At first suspicious of the overeager newcomer, Communist shop steward Fred Kite (Peter Sellers) takes Stanley under his wing and even offers to take him on as a lodger. When Kite's curvaceous daughter Cynthia (Liz Fraser) drops by, Stanley readily accepts.
Meanwhile, personnel manager Major Hitchcock (Terry-Thomas) is assigned a time and motion study expert, Waters (John Le Mesurier), to measure how efficient the employees are. The workers refuse to cooperate, but Waters tricks Windrush into showing him how much more quickly he can do his job than other, more experienced employees. When Kite is informed of the results, he calls a company-wide strike to protect the rates his union workers are being paid.
This turns out be exactly what Cox and Tracepurcel want. Cox owns a company that can take over a large new contract with a Middle Eastern country, at an inflated cost. He, Tracepurcel, and Mr. Mohammed (Marne Maitland), the country's representative, would each pocket a third of the £100,000 difference.
However, things don't quite work out as planned for either side. Cox arrives at his factory to find that his workers are walking out in sympathy for Kite and his strikers. The press reports that Kite is punishing Windrush for working hard. When Windrush decides to cross the picket line and go back to work (and reveals his connection with the owner of the company), Kite asks him to leave his house, provoking Kite's wife (Irene Handl) and daughter (who likes Stanley very much) to call their own private strike and also walk out. More strikes spring up, bringing the country to a standstill.

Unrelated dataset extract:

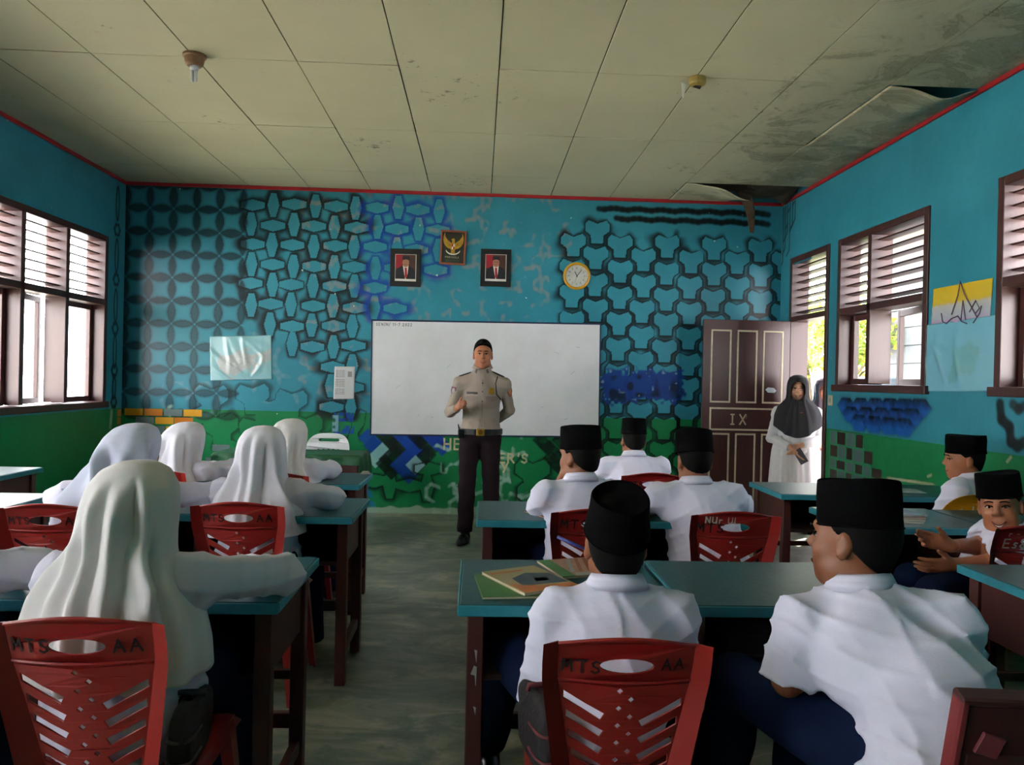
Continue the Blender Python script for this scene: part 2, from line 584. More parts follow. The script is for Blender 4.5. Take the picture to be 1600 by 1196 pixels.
def paint_back():
    P = Paint(XL, XR, 0, ZC, .0068)
    r = random.Random(5)
    grey = srgb('#7d8585')
    # faint grey lines left over from an older pattern (centre and lower left)
    old = []
    for i in range(-1, 8):
        for j in range(12):
            x = -1.35 + i * .30
            z = 1.0 + j * .235 + (.118 if i % 2 else 0)
            if x < .85 and z > 1.02:
                old.append((x, z))
    for x, z in old:
        pl = shape(TRI, x, z, .0026)
        P.line(pl + pl[:1], .022, grey, .5, .016, broken=.47)
    for (x, z) in ((-2.1, 1.25), (-1.9, 1.5), (-1.7, 1.2), (-2.25, 1.6), (-3.0, 1.12), (-2.7, 1.1), (-1.35, 1.25)):
        a = [(x + .13 * math.cos(t), z + .16 * math.sin(t)) for t in np.linspace(0, 6.3, 14)]
        P.line(a, .026, srgb('#6f929e'), .35, .016, broken=.45)
    # petals: rings of lens shapes at the left
    x0, z0 = bw(198, 324)
    st = .2265
    dk = srgb('#0d1418')
    for i in range(0, 6):
        for j in range(-1, 10):
            xc, zc = x0 + i * st, z0 - (j) * st
            for hor in (0, 1):
                cx, cz = (xc + st / 2, zc) if hor else (xc, zc + st / 2)
                if cz > ZC or (hor and i == 5) or (j == 9 and not hor and False):
                    continue
                if j >= 8 and i >= 5:
                    continue
                sl = P.win(cx, cz, .16, .16)
                U, V = P.U[sl] - cx, P.V[sl] - cz
                if U.size == 0:
                    continue
                if not hor:
                    U, V = V, U
                hl, ht = st * .47, st * .165 * (.9 + .25 * r.random())
                t = np.abs(U) / hl
                edge = ht * np.maximum(0, 1 - t ** 2) - np.abs(V)         # >0 inside
                e = np.where(t < 1, edge, -.05)
                inside = np.clip(e / .006 + .5, 0, 1)
                core = np.clip(1 - e / (ht * (1.1 + .6 * r.random())), .84 if j < 5 else .74, 1)
                halo = np.exp(np.minimum(e, 0) / .011) * (t < 1.08) * .85
                fade = .98 if j < 6 else .92
                P.over(dk, np.maximum(inside * core, halo * (1 - inside)) * fade, sl)
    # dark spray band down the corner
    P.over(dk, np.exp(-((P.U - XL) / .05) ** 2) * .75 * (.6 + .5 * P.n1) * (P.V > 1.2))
    # woven lozenges
    gx, gz = bw(394.6, 319)
    ex, _ = bw(160 + 1175 / 2.963, 320)
    du = (ex - gx) / 5
    _, ez = bw(160 + 700 / 2.963, 260 + 1010 / 2.963)
    dz = (gz - ez) / 9
    black, blue = [], []
    first = {6: 1, 7: 2, 8: 4, 9: 4, 10: 4}
    for j in range(11):
        for i in range(10):
            if j <= 5:
                pass
            elif i < first[j] or i > 5:
                continue
            if i > 5 and ((j == 3 and i > 7 and i != 9) or (j == 4 and i > 6) or j > 5 or (j == 5 and i > 7)):
                continue
            h = (i + j) % 2 == 0
            cx, cz = gx + i * du + r.uniform(-.012, .012), gz - j * dz + r.uniform(-.012, .012)
            pl = shape(LONG, cx, cz, .00225, 0 if h else PI / 2)
            (blue if i > 5 else black).append(pl)
    P.spray(black, BLK, .040, .98, jit=.8)
    P.spray(blue, srgb('#0c3a94'), .038, .92, jit=.8)
    # tri-lobed pavers on the right, in staggered columns
    cx0, cz0 = bw(650 + 665 / 2.712, 280 + 268 / 2.712)
    cx1, _ = bw(650 + 1462 / 2.712, 280 + 275 / 2.712)
    pitch = (cx1 - cx0) / 4
    _, czb = bw(650 + 700 / 2.712, 280 + 1010 / 2.712)
    vert = (cz0 - czb) / 6.75
    tris = []
    for c in range(0, 11):
        for k in range(-2, 12):
            x = cx0 + c * pitch / 2 + r.uniform(-.008, .008)
            z = cz0 - (k + (.5 if c % 2 else 0)) * vert + r.uniform(-.008, .008)
            if c == 0 and k > 5 or z > 2.98 or z < .15:
                continue
            if c >= 3 and z > 2.80:
                continue
            tris.append(shape(TRI, x, z, .00226))
    P.spray(tris, BLK, .038, .98, dx=-.15, dy=-.35, jit=.7)
    # wavy bands under the ceiling at right
    for zz, xa in ((bw(1000, 330)[1], .62 + .55), (bw(1000, 345)[1], .95 + .4)):
        xs = np.arange(xa, 2.95, .06)
        pts = [(x, zz + .02 * abs(math.sin(x * 13)) - .0 * x) for x in xs]
        P.line(pts, .035, BLK, .95, .022)
    # blue scribble beside the board
    (u0, v1), (u1, v0) = bw(938, 578), bw(1066, 630)
    sl = P.win((u0 + u1) / 2, (v0 + v1) / 2, (u1 - u0) / 2 + .1, (v1 - v0) / 2 + .12)
    U, V = P.U[sl], P.V[sl]
    q = np.minimum(np.minimum(U - u0, u1 - U), np.minimum(V - v0, v1 - V)) + (P.n2[sl] - .5) * .12 + (P.n1[sl] - .5) * .08
    P.over(srgb('#10357f'), np.clip(q / .03 + .5, 0, 1) * .96, sl)
    P.over(BLK, np.clip((P.n1[sl] - .62) * 8, 0, 1) * np.clip(q / .05, 0, 1) * .8, sl)
    P.over(srgb('#7fa0b0'), np.clip((P.n2[sl] - .86) * 12, 0, 1) * np.clip(q / .05, 0, 1) * .7, sl)
    # lower left: large lobed shapes, brush outlines
    big = []
    for px, py, s in ((330, 622, .0030), (395, 620, .0029), (455, 628, .0028), (300, 655, .0027), (345, 668, .0031), (402, 672, .0031),
                      (425, 655, .0029), (478, 668, .0030), (372, 705, .003), (455, 700, .003), (505, 690, .0028), (420, 640, .0026), (500, 720, .0028)):
        x, z = bw(px, py)
        big.append(shape(TRI, x, z, s, r.uniform(-.15, .15)))
    P.spray(big, srgb('#10201a'), .022, .75, dx=.5, jit=1.3)
    # painted bricks
    yb = [srgb('#d99a1e'), srgb('#6d7a7e'), srgb('#c8741a')]
    for j in range(7):
        for i in range(6):
            x = -3.47 + i * .19 + (.095 if j % 2 else 0) + j * .012
            z = .965 - j * .085
            if x > -2.85 + (j > 4) * .25 - (j % 3) * .1 or z < .35:
                continue
            sl = P.win(x + .08, z, .09, .034)
            P.over(yb[(i * 2 + j) % 3], np.full(P.U[sl].shape, .92), sl)
    for (x, z, c) in ((bw(352, 733)[0], bw(352, 733)[1], yb[0]), (bw(335, 720)[0], bw(335, 720)[1], yb[1]), (bw(345, 700)[0], bw(345, 700)[1], yb[1])):
        sl = P.win(x, z, .085, .034)
        P.over(c, np.full(P.U[sl].shape, .9), sl)
    # pale brushed diagonal between bricks and lobes
    P.line([bw(268, 640), bw(300, 700), bw(340, 728), bw(368, 738)], .05, srgb('#a8cdb8'), .8, .03, broken=.5)
    # small blue stamp
    for px, py, w, hh, c in ((537, 652, .10, .045, '#123f9b'), (537, 672, .10, .04, '#1648a8'), (524, 662, .03, .08, '#7fa9b5')):
        x, z = bw(px, py)
        sl = P.win(x, z, w, hh)
        P.over(srgb(c), np.clip((P.n2[sl] - .2) * 4, 0, 1) * .9, sl)
    lz = []
    for px, py, rot in ((560, 660, 1.2), (552, 690, 1.57), (520, 690, 0.1), (548, 640, 1.57), (566, 700, .5)):
        x, z = bw(px, py)
        lz.append(shape(LONG, x, z, .0023, rot))
    P.spray(lz, BLK, .022, .85, jit=1.)
    # herringbone blocks under the board
    hb = [(580, 690, 1, '#1747a8'), (604, 683, 1, '#101c18'), (588, 702, 0, '#123f93'), (592, 712, -1, '#8fc0bd'), (626, 697, 1, '#0f1714'),
          (612, 713, -1, '#101a15'), (607, 730, 1, '#0f1813'), (632, 684, 1, '#1544a6'), (648, 697, 1, '#1646a4'), (645, 709, -1, '#15409e'),
          (630, 722, -1, '#153d94'), (634, 737, 1, '#133a8c'), (652, 683, 1, '#0d1210'), (668, 696, 1, '#0e1411'), (662, 716, -1, '#0f1914'),
          (649, 727, 1, '#86b2b4'), (676, 684, 1, '#1b43a4'), (686, 693, 1, '#1a3f9c')]
    for px, py, dr, c in hb:
        x, z = bw(px, py)
        L2, W2 = (.115, .07)
        if c in ('#86b2b4',):
            L2 = .07
        a = PI / 4 * (-1 if dr >= 0 else 1)
        pl = [(x + u * math.cos(a) - v * math.sin(a), z + u * math.sin(a) + v * math.cos(a)) for u, v in ((-L2, -W2), (L2, -W2), (L2, W2), (-L2, W2))]
        sl = P.win(x, z, .16, .16)
        if P.U[sl].size:
            P.over(srgb(c), np.clip(-P.poly_sd(pl, sl) / .006 + .5, 0, 1) * .95 * (.8 + .25 * P.n1[sl]), sl)
    lz = []
    for px, py, rot in ((669, 733, .0), (609, 758, 1.57), (640, 759, 0.0), (667, 762, 1.57), (585, 752, .1)):
        x, z = bw(px, py)
        lz.append(shape(LONG, x, z, .0026, rot))
    P.spray(lz, BLK, .026, .95, jit=.7)
    # dark block patch right of the officer
    for px, py in ((850, 694), (864, 706), (880, 694), (866, 722), (892, 712), (880, 736), (905, 726), (905, 745), (920, 700)):
        x, z = bw(px, py)
        pl = [(x + u * .7071 - v * .7071, z + u * .7071 + v * .7071) for u, v in ((-.06, -.11), (.06, -.11), (.06, .11), (-.06, .11))]
        sl = P.win(x, z, .17, .17)
        if P.U[sl].size:
            P.over(srgb('#0d1813'), np.clip(-P.poly_sd(pl, sl) / .006 + .5, 0, 1) * (.55 + .5 * P.n2[sl]), sl)
    # pale outlines of lobes behind the officer, dark ones to the right
    wht = srgb('#9fc4b4')
    for px, py in ((700, 715), (722, 745), (690, 775), (790, 690), (800, 725), (798, 765), (770, 745), (740, 785), (815, 790)):
        x, z = bw(px, py)
        pl = shape(TRI, x, z, .0028)
        P.line(pl + pl[:1], .018, wht, .6, .016, broken=.38)
    dkb = [shape(TRI, *bw(px, py), .0031) for px, py in ((832, 738), (835, 775), (870, 770), (905, 775))]
    P.spray(dkb, BLK, .028, .95)
    # blue flick and bare strip at the floor
    x, z = bw(583, 780)
    sl = P.win(x - .03, z, .14, .2)
    P.over(srgb('#1e66a0'), np.clip((P.n2[sl] - .35) * 5, 0, 1) * np.clip((-(P.U[sl] - x) + .02 - (P.V[sl] - z) * .3) / .05, 0, 1), sl)
    P.over(srgb('#9db09c'), np.clip((.045 + .05 * P.n1 - P.V) / .012, 0, 1) * .75)
    return P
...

Faced with these new developments, Tracepurcel has no choice but to send Hitchcock to negotiate with Kite. They reach an agreement, but Windrush has made both sides look bad and has to go. Cox tries to bribe him with a bagful of money to resign quietly, but Windrush turns him down. On a televised discussion programme moderated by Malcolm Muggeridge (playing himself), Windrush reveals to the nation the underhanded motivations of all concerned. When he throws Cox's bribe money into the air, the studio audience riots. In the end, Windrush is convicted of causing a disturbance and everyone else is exonerated. He is last seen with his father (Miles Malleson), relaxing at a nudist colony, only to have to flee from the attentions of the similarly unclad women.